# Request:
Take every line that has the string "part" and copy it out.

# Entries supplied:

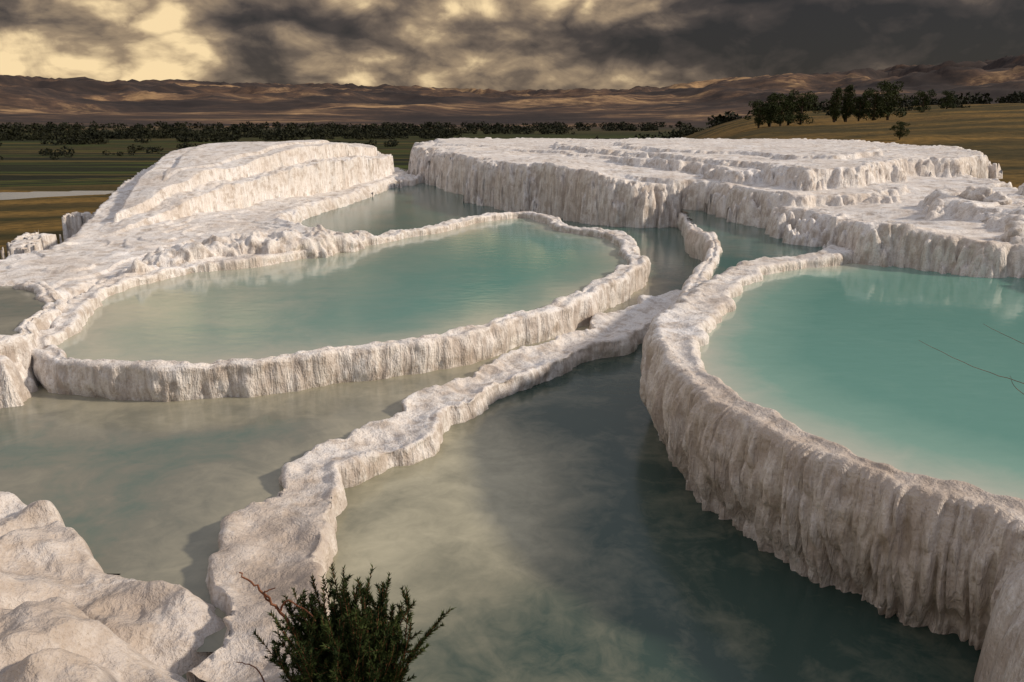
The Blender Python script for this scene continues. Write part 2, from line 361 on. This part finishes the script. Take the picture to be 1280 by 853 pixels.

==

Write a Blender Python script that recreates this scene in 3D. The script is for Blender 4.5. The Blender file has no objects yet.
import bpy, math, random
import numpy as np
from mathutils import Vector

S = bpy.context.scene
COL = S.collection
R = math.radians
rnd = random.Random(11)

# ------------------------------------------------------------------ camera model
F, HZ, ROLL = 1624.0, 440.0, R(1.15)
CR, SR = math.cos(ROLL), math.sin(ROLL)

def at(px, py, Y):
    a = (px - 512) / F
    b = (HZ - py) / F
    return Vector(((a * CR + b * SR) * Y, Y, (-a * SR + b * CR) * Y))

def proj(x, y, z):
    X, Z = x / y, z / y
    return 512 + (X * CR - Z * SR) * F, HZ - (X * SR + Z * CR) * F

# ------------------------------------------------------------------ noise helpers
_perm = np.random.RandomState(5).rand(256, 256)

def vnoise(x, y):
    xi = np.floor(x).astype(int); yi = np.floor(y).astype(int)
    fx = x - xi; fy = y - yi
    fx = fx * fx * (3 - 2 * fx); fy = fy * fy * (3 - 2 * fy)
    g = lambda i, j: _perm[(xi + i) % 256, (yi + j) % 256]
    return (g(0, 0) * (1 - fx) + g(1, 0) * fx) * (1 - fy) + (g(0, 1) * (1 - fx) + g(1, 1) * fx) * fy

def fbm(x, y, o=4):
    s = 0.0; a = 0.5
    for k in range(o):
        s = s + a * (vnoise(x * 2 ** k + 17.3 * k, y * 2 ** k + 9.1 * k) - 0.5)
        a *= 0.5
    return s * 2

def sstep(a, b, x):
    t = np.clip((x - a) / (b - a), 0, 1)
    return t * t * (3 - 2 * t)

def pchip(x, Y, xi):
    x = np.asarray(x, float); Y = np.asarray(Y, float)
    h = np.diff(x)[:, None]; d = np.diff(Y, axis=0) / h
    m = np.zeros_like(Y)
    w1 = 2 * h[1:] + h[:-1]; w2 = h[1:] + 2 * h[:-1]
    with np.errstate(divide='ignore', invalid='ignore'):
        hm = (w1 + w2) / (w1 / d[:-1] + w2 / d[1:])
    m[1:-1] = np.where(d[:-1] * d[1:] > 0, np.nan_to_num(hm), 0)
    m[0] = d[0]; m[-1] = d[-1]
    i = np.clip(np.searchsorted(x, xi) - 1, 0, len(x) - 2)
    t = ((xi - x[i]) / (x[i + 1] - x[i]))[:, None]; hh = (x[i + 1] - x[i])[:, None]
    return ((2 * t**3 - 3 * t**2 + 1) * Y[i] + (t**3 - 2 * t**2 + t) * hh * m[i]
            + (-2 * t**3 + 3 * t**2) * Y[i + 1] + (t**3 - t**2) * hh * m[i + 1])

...

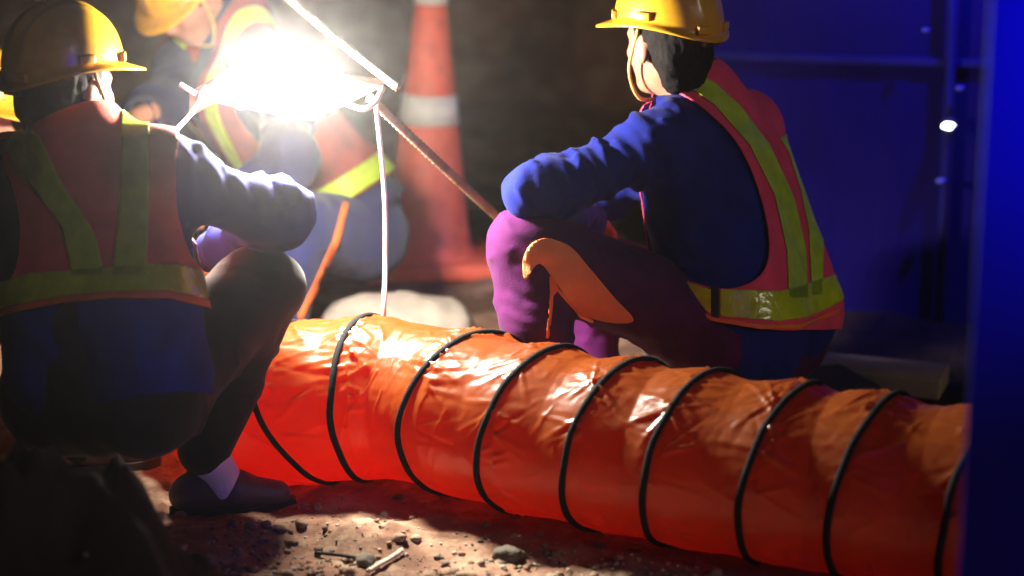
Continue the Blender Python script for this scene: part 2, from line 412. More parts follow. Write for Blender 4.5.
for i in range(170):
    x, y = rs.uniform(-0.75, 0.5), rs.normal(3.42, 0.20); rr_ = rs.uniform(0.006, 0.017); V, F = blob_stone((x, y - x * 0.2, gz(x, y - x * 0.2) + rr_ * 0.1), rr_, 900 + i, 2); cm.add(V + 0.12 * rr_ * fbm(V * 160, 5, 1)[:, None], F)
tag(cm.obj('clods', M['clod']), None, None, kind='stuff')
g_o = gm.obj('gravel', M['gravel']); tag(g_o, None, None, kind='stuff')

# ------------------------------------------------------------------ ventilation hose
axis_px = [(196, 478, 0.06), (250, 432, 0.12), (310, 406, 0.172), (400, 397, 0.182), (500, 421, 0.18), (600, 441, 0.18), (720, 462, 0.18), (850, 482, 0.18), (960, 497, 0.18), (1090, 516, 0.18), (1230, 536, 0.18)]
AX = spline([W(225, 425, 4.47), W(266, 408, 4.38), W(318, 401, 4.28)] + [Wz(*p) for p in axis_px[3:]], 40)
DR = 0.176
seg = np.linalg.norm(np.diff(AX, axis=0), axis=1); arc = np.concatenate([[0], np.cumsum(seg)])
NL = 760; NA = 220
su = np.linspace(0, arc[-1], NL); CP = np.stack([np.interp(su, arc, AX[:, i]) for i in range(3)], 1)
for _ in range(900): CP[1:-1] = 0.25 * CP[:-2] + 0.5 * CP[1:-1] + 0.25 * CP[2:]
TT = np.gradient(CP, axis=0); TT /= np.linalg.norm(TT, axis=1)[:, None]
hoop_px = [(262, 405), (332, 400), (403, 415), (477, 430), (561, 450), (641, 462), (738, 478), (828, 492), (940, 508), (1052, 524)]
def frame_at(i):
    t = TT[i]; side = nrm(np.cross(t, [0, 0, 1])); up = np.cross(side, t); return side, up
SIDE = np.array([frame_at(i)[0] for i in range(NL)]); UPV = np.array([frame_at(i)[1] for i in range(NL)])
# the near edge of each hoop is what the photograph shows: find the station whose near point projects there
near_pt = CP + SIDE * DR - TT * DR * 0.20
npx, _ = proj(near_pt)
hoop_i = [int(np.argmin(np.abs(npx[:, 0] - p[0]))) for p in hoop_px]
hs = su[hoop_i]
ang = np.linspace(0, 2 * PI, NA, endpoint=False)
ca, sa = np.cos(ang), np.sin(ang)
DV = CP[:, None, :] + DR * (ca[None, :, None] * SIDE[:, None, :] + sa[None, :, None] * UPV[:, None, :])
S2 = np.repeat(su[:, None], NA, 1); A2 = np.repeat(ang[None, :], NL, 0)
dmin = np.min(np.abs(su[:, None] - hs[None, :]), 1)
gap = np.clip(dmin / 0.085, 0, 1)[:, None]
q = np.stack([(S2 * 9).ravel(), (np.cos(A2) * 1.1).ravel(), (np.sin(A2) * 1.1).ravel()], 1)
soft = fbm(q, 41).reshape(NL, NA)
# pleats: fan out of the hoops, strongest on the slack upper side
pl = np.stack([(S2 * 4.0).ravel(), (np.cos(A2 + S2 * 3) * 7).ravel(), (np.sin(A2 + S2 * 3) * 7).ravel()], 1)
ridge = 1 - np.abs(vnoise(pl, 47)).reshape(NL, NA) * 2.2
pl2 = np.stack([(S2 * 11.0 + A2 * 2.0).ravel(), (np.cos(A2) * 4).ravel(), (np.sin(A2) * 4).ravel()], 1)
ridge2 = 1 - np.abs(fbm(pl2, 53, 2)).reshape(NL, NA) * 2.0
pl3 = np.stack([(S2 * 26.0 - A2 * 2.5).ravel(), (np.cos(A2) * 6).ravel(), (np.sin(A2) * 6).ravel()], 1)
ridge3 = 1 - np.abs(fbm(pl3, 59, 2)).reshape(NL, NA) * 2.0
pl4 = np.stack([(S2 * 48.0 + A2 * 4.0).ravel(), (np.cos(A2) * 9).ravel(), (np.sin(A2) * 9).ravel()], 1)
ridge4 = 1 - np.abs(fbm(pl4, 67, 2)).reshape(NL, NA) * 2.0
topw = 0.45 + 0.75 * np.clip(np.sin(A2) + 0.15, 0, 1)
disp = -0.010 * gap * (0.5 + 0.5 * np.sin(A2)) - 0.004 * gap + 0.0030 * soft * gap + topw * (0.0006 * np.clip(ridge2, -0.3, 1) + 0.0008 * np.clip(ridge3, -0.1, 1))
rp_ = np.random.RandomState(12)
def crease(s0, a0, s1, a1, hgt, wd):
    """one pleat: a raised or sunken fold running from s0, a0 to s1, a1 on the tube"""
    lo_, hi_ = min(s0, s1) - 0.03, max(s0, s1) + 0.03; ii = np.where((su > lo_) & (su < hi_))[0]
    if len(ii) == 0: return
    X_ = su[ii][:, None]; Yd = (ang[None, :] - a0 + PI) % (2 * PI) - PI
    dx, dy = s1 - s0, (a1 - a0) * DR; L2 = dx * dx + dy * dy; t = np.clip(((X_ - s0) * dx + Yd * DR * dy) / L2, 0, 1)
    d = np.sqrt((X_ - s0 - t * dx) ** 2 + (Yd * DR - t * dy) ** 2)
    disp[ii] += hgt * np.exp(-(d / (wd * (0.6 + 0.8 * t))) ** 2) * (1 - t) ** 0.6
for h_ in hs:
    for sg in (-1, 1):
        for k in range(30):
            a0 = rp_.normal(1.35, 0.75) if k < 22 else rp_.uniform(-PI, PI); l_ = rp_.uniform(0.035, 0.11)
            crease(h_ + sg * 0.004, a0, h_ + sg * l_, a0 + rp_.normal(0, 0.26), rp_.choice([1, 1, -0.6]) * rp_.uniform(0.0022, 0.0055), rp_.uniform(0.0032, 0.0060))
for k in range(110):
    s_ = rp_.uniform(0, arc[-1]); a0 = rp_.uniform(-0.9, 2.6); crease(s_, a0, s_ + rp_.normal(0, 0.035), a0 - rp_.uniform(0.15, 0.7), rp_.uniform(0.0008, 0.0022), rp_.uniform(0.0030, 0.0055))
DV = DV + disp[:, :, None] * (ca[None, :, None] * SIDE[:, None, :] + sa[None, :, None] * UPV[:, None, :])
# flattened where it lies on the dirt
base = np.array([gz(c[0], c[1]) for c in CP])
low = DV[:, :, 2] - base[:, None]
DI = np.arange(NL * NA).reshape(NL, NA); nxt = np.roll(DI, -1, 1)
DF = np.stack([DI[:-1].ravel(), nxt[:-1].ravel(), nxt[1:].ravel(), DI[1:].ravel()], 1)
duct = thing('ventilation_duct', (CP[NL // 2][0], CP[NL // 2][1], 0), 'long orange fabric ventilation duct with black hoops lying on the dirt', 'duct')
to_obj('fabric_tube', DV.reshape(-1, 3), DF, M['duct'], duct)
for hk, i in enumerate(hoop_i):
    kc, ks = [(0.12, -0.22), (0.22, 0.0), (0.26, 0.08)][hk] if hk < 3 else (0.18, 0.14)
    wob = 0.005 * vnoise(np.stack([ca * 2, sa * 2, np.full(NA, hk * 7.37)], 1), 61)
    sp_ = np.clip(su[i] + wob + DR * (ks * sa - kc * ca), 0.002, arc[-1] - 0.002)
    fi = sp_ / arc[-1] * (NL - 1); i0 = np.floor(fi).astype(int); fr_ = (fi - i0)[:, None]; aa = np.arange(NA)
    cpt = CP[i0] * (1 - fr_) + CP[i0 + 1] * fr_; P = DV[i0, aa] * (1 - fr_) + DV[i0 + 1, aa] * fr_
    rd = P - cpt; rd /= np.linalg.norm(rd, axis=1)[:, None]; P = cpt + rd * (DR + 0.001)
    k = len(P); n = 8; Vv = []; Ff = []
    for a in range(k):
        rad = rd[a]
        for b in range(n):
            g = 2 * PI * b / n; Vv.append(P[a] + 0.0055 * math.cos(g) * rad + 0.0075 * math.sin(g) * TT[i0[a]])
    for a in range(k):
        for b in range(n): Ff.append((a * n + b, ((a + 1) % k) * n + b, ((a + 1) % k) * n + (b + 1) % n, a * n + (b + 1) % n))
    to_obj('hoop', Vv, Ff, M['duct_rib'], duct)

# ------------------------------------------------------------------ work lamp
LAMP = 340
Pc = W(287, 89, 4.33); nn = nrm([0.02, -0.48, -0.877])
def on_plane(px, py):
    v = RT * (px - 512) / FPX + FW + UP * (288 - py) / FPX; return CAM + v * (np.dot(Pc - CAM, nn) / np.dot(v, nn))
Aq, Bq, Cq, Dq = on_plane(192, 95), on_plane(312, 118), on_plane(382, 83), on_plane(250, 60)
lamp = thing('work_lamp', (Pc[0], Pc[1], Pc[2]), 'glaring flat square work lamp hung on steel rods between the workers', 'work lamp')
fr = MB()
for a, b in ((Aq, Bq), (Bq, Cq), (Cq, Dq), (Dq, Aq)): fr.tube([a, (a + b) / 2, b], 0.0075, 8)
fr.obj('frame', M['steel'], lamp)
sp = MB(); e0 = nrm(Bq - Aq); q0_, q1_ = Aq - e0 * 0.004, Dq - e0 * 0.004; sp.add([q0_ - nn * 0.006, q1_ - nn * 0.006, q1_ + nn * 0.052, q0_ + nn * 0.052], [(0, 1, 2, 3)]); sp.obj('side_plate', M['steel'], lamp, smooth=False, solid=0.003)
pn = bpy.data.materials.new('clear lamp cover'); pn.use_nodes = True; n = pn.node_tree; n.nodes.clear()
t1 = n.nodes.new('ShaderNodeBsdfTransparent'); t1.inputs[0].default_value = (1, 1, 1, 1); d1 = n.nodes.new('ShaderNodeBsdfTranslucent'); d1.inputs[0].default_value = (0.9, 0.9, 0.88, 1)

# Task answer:
The Blender Python script for this scene continues. Write part 2, from line 361 on. This part finishes the script. Take the picture to be 1280 by 853 pixels.
Continue the Blender Python script for this scene: part 2, from line 412. More parts follow. Write for Blender 4.5.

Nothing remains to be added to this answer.